I’ve been hearing about Bernard Cornwell’s “Sharpe” series for some time, even before Sean Bean began making a name for himself by dying dramatically in movies (I’m not being flip—too flip, anyway—he dies better than just about anyone. His death as Boromir still gets me choked up). I finally got around to picking up the first book in the series, “Sharpe’s Tiger”. It turns out that it’s only first in chronological order, not in the order they were written. I don’t know if that’s good, bad, or indifferent, however.
If you’re looking for a book about the noble British bringing civilization to the world, this isn’t it. In many ways the book is as dark and gritty as I care to take on. Life among the lower dregs of His Majesty’s Army is no Sunday in the Park With George. Scum, it seems, rises to the top, and likes to use that position to persecute Private Richard Sharpe.
His Sergeant, Obadiah Hakeswill, has it in for him and is looking for ways to get rid of him so he can take the pretty young widow who’s taken a shine to Sharpe and sell her into prostitution. He nearly succeeds, too, by provoking Sharpe into striking him, which gets him sentenced to a thousand lashes—pretty much guaranteed a death penalty. But frankly by the end of the book I hated Hakeswill as much for his incessantly backing up everything he says by an appeal to the Bible “A private should never go thinking himself above his sergeant! Says so in the scriptures, it does!”
Luckily for Sharpe he has caught the positive attention of a few gentlemen officers as well, and he’s spared from death in order to mount a mission into the fortress of the Muslim warlord trying to wrest India from the British, in order to rescue a captured spy—or at least get what information he has. It’ll take about all the luck, cunning, and strength Sharpe possesses to come out alive again.
Much of the book is grounded in history—much more than I expected, actually. Most of the major events happened, and many of the characters did exist. Obviously they take some liberties with the role Sharpe plays, but even some of that is offered by way of explanation for what really happened. And as a representation of history, Cornwell feels obligated to present everything with a certain level of accuracy. Hence the book gets rather course at times. It’s also not particularly for the squeamish, either.

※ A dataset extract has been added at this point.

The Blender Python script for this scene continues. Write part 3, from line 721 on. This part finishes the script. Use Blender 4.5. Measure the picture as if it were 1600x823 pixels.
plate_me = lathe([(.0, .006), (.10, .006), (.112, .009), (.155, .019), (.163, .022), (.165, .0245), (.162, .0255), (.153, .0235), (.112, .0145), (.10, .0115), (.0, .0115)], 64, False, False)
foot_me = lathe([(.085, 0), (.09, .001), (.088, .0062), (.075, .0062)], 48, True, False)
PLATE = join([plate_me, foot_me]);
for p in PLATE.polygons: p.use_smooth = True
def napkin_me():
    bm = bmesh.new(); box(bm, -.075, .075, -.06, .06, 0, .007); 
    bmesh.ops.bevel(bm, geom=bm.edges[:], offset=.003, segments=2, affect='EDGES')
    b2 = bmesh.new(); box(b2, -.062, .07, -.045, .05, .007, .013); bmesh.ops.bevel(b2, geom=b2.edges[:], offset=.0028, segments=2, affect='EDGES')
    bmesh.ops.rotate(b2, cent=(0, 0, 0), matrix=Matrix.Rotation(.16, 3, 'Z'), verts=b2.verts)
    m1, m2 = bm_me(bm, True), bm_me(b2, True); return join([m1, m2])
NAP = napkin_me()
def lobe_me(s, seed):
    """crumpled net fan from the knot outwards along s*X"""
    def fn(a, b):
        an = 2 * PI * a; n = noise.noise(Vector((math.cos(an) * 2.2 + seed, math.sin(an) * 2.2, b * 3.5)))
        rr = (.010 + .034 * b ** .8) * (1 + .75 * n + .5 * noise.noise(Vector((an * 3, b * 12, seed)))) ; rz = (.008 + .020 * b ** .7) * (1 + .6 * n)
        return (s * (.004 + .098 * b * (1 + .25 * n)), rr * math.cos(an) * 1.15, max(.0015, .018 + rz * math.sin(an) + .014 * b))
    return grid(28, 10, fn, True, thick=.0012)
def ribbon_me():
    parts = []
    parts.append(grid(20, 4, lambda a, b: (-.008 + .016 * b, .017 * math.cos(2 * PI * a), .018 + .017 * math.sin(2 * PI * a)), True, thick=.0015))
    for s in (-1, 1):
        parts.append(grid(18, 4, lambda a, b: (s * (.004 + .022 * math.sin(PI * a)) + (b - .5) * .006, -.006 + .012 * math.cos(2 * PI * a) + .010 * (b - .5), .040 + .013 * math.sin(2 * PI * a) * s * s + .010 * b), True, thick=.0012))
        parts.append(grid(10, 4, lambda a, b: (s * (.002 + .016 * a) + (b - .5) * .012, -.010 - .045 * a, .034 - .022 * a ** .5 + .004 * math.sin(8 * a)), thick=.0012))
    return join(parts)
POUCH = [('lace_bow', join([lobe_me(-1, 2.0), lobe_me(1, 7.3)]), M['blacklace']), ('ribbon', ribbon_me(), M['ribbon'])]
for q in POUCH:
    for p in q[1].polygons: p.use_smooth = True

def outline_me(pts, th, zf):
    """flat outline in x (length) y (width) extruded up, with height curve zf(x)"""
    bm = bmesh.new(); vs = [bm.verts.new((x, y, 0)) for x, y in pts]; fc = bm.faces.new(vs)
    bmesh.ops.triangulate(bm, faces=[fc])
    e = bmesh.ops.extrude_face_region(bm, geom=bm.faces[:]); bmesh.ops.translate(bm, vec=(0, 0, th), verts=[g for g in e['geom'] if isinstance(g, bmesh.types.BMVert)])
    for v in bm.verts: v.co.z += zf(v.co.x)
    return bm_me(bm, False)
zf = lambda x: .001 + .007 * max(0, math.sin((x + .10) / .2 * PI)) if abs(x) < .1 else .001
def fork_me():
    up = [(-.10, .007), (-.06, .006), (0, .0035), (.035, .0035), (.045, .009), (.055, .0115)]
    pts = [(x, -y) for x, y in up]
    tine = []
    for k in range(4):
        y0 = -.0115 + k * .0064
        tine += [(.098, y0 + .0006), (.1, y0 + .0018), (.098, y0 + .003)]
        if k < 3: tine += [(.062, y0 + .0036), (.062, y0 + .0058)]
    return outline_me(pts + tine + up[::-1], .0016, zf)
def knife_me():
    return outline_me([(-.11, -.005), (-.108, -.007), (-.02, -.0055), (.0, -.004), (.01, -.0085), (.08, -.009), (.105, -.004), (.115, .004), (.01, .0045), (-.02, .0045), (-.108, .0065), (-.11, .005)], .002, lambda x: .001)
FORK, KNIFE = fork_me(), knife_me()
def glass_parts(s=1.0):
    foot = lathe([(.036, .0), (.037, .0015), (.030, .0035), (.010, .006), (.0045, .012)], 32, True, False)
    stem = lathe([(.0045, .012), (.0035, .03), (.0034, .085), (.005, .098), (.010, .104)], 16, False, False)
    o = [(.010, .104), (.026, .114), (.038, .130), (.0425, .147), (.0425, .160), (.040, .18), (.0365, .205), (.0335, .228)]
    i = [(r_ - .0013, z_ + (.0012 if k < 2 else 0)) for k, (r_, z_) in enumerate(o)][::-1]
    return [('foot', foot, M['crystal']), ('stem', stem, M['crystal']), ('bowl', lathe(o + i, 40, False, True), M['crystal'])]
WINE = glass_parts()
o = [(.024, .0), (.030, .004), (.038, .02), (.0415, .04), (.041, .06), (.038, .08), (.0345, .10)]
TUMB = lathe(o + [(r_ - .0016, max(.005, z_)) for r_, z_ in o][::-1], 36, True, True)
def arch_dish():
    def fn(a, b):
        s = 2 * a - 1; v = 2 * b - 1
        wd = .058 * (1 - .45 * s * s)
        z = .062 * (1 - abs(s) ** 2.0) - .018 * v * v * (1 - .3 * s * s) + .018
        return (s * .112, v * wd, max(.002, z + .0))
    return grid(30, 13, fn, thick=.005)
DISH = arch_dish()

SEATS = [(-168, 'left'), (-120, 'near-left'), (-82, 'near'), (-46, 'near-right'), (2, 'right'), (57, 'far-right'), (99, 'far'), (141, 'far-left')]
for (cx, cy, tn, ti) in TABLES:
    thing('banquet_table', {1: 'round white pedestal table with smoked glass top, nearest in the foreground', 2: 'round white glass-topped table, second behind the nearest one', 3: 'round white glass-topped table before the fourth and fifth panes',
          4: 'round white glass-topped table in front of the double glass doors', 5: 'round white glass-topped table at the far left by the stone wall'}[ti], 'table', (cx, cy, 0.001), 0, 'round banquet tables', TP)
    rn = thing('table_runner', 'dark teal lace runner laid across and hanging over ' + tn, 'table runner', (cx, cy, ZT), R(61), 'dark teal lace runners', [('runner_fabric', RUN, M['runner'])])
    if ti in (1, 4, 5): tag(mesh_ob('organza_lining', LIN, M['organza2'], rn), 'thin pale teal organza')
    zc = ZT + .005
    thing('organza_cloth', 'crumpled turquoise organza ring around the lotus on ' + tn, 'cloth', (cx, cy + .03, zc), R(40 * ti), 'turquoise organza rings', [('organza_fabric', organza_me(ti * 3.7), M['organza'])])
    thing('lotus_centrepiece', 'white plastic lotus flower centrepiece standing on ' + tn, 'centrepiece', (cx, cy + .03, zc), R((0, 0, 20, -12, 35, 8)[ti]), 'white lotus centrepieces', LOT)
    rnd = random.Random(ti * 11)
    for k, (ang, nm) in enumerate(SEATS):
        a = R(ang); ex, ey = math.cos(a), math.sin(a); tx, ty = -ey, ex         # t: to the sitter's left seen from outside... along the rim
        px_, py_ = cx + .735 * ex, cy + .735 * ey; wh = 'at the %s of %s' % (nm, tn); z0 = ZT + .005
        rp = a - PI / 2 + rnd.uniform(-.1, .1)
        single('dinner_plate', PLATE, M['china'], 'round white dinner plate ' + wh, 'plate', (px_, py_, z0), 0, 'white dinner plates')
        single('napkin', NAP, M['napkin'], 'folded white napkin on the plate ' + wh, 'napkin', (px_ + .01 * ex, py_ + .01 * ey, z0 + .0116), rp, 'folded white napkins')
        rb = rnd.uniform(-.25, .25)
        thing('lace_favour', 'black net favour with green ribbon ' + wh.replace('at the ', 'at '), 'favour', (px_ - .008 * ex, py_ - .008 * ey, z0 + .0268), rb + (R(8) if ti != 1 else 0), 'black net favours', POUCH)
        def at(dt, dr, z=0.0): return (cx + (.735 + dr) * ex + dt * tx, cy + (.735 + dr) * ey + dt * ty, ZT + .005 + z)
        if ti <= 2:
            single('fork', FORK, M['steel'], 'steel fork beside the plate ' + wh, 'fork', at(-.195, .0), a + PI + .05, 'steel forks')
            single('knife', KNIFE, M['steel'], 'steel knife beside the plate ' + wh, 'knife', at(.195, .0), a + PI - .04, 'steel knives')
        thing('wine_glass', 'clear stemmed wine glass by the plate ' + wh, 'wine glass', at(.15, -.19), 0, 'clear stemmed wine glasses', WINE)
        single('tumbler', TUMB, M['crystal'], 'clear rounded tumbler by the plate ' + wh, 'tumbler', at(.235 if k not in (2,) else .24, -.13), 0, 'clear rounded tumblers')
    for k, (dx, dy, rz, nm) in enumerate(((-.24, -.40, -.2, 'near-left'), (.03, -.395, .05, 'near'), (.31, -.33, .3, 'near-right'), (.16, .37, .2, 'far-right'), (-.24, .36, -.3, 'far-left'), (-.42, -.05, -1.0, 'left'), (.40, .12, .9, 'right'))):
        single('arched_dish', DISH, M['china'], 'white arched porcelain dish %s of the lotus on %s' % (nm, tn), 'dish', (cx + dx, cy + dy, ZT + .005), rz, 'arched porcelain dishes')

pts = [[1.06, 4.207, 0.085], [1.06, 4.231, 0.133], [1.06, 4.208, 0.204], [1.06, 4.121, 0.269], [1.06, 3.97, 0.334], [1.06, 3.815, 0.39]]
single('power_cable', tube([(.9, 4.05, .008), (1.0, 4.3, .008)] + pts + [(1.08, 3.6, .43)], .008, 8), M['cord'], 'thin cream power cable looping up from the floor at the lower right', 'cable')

In the end I enjoyed the book. Cornwell winds the tension up pretty well, and gives Sharpe a great chance to be heroic. He also, in spite of his low birth and station, is probably one of the more moral characters in the army. Indeed, Cornwell pulls no punches in suggesting that the British were hardly the moral superiors of the natives they were there to civilize.
I suppose in part it’s that open honesty in Cornwell’s depiction that allows me to trust him to be my guide through this historical time and place. For the most part there’s little effort wasted on trying to show anyone as “wrong” or “right”. It simply was what it was.
The book doesn’t lack for adventure. Sharpe is not quite a superhero—certainly he’s not the brightest candle on the cake, but he’s a competent soldier, and when he gets riled up in a good cause he’s almost unbelievably good. But that’s the adventure aspect coming through, and it’s good fun.
I’m not in a hurry to rush out and get the next book, but I may come back to Richard Sharpe again. His world is perhaps a bit too gritty for me, but there’s much to recommend it as well. You will come out of it feeling like you understand that part of history a bit better, and that you were able to get a fairly accurate glimpse of life in those times. It was well worth the price of admission.
Yeah, Hakeswill is intended to get on everyone’s nerves. I can’t recall if it was in that book or another (sadly, Hakeswill comes back at least once), but he got on the nerves of most of the officers too (especially the ones who’ve READ the Bible). The Sharpe books are good reading, but I can agree that you don’t want to read them too fast. It’s a brutal, violent world he lives in and too big a taste will make you depressed.